[INSTRUCTIONS FOR THE TASK] Transcribe only the lines of the listing below from the one holding "were 773x1159 pixels." through the one holding "return tuple(((x/255)/12.92 if", inclusive, without any change.

[DATASET EXCERPTS]
....................

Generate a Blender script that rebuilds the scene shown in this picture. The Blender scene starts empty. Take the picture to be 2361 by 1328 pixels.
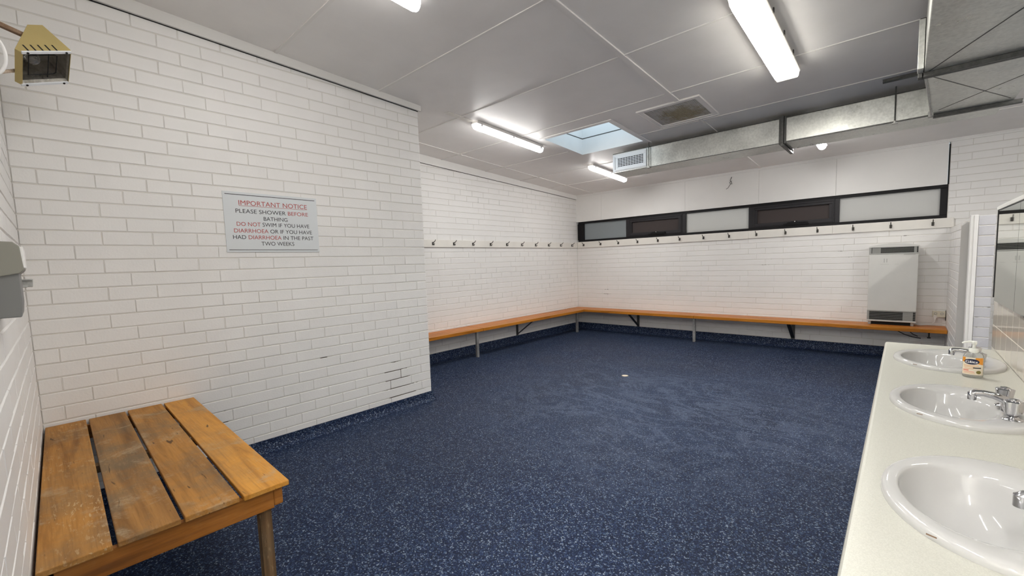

....................

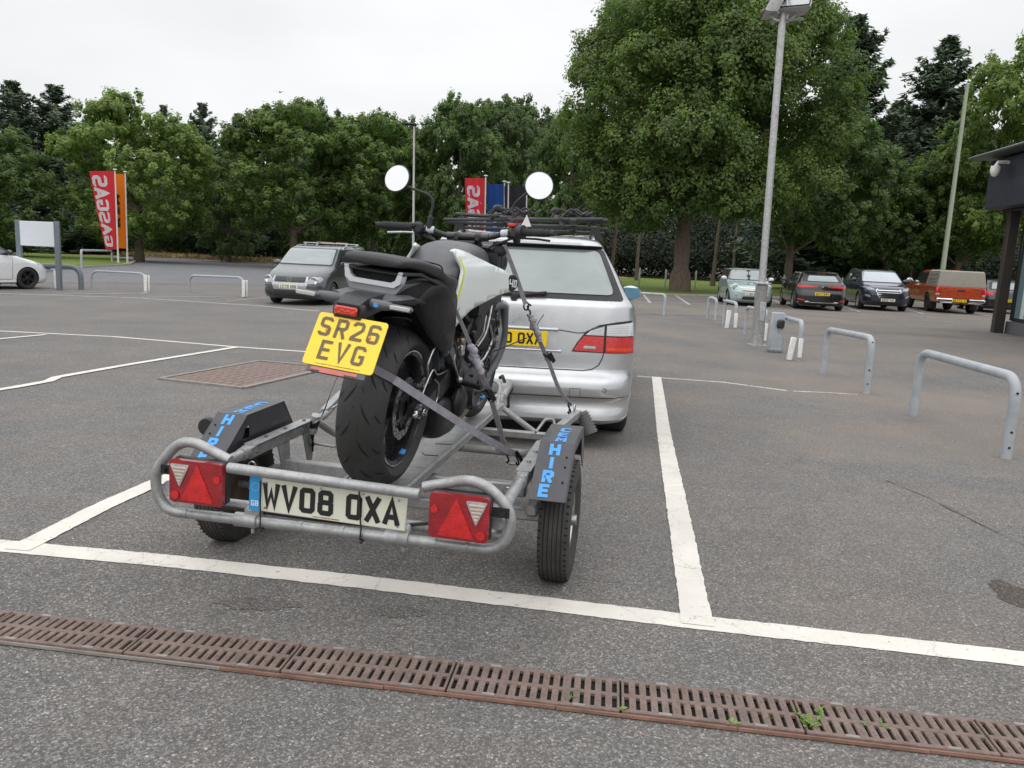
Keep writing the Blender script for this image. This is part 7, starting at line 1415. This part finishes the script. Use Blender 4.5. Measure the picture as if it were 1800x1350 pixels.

....................

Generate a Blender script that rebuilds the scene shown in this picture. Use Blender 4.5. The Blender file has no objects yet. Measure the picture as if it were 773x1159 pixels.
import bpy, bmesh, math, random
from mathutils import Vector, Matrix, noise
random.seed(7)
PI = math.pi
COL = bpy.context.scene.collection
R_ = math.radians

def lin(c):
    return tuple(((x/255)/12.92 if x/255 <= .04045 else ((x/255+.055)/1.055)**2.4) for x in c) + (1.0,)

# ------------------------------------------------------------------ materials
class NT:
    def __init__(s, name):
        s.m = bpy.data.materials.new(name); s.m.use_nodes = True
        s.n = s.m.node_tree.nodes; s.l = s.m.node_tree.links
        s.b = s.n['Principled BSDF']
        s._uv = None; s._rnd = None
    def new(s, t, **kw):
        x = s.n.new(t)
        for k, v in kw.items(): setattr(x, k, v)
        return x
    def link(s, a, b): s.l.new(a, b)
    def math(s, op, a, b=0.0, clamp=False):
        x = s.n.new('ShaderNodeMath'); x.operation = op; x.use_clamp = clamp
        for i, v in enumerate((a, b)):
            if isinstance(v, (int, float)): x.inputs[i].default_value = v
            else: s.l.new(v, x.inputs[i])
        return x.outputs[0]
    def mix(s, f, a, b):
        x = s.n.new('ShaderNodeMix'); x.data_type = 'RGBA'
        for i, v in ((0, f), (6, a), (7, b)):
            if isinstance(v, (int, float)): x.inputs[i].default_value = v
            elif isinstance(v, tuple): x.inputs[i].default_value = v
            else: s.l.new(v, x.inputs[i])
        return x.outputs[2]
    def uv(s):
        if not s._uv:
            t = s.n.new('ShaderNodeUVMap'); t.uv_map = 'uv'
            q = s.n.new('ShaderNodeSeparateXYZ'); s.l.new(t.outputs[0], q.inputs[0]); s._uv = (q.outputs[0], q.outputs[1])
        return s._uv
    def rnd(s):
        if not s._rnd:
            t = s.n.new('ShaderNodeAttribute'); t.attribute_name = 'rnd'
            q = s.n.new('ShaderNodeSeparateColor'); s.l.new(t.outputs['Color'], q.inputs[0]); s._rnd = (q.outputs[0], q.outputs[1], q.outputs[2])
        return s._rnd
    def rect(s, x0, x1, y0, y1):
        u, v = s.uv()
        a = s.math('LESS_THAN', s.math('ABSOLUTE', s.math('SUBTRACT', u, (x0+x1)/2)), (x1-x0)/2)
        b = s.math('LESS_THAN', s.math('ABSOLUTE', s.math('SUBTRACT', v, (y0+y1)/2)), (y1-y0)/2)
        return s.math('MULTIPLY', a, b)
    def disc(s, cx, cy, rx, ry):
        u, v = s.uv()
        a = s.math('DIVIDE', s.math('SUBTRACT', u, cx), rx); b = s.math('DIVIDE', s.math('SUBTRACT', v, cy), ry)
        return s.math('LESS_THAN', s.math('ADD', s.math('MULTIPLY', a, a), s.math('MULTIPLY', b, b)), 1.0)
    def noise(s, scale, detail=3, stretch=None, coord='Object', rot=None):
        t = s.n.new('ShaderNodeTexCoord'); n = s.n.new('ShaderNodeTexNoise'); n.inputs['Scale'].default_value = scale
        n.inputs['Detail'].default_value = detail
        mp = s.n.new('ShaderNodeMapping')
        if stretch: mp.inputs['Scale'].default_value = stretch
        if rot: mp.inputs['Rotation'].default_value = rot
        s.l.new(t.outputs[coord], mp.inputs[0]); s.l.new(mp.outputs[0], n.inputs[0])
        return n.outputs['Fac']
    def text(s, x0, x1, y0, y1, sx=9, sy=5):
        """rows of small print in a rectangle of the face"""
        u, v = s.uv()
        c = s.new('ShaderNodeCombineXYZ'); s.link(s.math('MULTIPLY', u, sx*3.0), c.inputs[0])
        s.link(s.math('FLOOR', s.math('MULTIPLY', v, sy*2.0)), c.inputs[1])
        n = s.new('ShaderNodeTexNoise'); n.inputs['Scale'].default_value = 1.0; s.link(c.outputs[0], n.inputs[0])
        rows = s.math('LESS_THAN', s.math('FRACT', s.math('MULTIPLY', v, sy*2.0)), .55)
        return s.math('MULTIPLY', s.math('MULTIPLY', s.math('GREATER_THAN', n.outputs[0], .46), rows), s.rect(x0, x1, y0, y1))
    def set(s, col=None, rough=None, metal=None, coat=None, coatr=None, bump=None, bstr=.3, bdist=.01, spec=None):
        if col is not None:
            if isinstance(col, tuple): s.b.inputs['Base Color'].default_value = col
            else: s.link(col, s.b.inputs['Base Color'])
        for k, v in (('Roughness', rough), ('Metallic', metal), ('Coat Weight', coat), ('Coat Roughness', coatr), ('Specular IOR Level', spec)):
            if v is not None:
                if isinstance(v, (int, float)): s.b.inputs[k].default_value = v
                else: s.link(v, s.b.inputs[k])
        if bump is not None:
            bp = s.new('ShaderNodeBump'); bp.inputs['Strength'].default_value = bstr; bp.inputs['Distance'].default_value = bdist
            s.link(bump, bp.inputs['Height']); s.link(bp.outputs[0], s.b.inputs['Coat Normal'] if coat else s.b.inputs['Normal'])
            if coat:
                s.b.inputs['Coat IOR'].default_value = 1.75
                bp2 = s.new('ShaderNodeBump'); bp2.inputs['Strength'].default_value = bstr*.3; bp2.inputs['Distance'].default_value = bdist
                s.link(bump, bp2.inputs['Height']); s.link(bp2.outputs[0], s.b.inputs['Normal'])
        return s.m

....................

[OUTPUT OF THE EXERCISE]
Generate a Blender script that rebuilds the scene shown in this picture. Use Blender 4.5. The Blender file has no objects yet. Measure the picture as if it were 773x1159 pixels.
import bpy, bmesh, math, random
from mathutils import Vector, Matrix, noise
random.seed(7)
PI = math.pi
COL = bpy.context.scene.collection
R_ = math.radians

def lin(c):
    return tuple(((x/255)/12.92 if x/255 <= .04045 else ((x/255+.055)/1.055)**2.4) for x in c) + (1.0,)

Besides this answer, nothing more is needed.